Questi crediti, anche se incerti, illiquidi o oggetto di controversia, sono trasmessi in capo ai soci, salvo che vi sia stata una chiara volontà di rinuncia al credito, manifestata in modo univoco e comunicata al debitore, il quale, a sua volta, non abbia dichiarato espressamente, entro un termine ragionevole, di non voler profittare della remissione.

La mancata iscrizione di una pretesa nel bilancio finale non rappresenta, di per sé, una prova sufficiente per escluderne la trasmissibilità. Incombe invece sulla controparte, chiamata in giudizio dall’ex socio o nei cui confronti quest’ultimo intenda proseguire un giudizio già intrapreso dalla società estinta, l’onere di dimostrare che non vi sia stata successione nel credito in questione.

Il dibattito giurisprudenziale sulla natura dei crediti non liquidati

La sentenza ricostruisce il contrasto giurisprudenziale in ordine alla sorte delle cosiddette “mere pretese” o dei crediti incerti o illiquidi. Alcune pronunce precedenti avevano riconosciuto, nella condotta del liquidatore che non include tali crediti nel bilancio o che non agisce per la loro riscossione, un comportamento concludente idoneo a configurare una rinuncia implicita.

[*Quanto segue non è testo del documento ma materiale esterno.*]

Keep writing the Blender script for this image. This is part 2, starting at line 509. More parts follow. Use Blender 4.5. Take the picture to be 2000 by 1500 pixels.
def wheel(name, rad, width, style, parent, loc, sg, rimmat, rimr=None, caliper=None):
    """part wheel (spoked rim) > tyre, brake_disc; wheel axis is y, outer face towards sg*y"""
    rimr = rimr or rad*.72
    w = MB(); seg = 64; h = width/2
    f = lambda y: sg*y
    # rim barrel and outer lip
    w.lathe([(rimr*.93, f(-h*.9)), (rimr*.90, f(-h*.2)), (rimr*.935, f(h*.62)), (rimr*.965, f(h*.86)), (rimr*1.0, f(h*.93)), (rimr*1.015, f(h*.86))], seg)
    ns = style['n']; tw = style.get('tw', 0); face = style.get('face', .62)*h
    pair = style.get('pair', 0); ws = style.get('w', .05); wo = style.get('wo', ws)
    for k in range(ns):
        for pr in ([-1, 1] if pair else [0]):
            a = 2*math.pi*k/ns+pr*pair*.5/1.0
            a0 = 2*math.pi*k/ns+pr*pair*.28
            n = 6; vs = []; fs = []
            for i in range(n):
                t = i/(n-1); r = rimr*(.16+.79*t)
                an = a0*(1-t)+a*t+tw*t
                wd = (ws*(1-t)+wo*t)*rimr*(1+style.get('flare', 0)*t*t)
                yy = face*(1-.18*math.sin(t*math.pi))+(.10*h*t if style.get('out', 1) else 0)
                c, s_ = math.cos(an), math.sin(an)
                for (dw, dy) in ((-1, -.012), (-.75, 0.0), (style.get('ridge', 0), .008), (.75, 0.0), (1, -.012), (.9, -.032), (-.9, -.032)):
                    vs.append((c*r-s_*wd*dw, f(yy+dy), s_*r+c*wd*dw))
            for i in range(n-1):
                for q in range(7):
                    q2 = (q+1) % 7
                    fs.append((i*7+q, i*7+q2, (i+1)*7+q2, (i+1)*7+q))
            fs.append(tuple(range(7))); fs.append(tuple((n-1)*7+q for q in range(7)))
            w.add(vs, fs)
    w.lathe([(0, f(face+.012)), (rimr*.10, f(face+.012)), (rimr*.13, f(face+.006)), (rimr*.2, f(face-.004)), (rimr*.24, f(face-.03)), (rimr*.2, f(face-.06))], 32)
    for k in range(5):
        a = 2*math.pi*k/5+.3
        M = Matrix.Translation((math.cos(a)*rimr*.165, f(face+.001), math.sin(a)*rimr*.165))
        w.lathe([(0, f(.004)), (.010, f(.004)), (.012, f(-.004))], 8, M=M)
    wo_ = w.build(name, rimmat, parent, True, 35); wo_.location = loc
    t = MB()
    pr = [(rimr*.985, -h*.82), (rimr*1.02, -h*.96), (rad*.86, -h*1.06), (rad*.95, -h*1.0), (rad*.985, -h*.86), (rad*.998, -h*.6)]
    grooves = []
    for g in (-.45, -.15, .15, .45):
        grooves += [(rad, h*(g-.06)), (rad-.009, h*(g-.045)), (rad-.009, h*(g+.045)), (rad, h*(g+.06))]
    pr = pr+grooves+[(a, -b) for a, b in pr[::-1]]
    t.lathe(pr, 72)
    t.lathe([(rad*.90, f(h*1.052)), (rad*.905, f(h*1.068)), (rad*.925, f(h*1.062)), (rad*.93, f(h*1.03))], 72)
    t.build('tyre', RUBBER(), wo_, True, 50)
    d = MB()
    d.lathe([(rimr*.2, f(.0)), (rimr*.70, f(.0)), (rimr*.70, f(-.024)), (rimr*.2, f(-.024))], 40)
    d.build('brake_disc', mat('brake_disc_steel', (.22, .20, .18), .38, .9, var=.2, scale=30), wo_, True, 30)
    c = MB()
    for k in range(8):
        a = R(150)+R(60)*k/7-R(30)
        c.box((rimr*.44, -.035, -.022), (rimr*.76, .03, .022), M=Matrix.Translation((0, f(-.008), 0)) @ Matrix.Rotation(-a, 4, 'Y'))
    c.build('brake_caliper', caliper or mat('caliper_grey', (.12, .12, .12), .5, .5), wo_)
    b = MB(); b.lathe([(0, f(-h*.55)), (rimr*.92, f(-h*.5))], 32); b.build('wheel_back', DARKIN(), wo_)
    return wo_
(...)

Altre sentenze, invece, avevano sostenuto che anche in caso di cancellazione volontaria o d’ufficio della società, i crediti pendenti, anche se non ancora pienamente determinati, rimangono nella sfera giuridica dei soci, fatta eccezione per i casi in cui risulti provata una remissione effettiva ai sensi dell’articolo 1236 del Codice Civile.

Il nodo interpretativo risiede proprio nella possibilità di attribuire valore estintivo alla sola omissione contabile e alla mancata attivazione giudiziale, in mancanza di una volontà esplicita in tal senso da parte del creditore.

Nessuna estinzione automatica in assenza di prova

Le Sezioni Unite, nel risolvere il contrasto, propendono per l’orientamento più garantista. Ossia, il mancato inserimento di una pretesa nel bilancio finale non determina l’estinzione automatica del diritto. Anzi, la mancata registrazione non può costituire un indice univoco di rinuncia, soprattutto per i crediti la cui iscrizione contabile risulterebbe problematica secondo i principi di prudenza e competenza economico-finanziaria.

Le attività potenziali, come le pretese soggette a esiti incerti, non possono essere rilevate in bilancio in assenza di sufficienti elementi certi e determinabili, e non è corretto ricollegare a tale omissione una tacita rinuncia.

Inoltre, ammettere un’estinzione automatica di tali crediti esporrebbe i creditori sociali a un grave pregiudizio, privandoli di strumenti di tutela e conoscenza sulle sorti del patrimonio residuo. Per questo motivo, ai sensi dell’art. 1236 del Codice Civile, spetta sempre al debitore dimostrare l’avvenuta remissione, e non al socio che agisce in giudizio provare la propria legittimazione alla pretesa.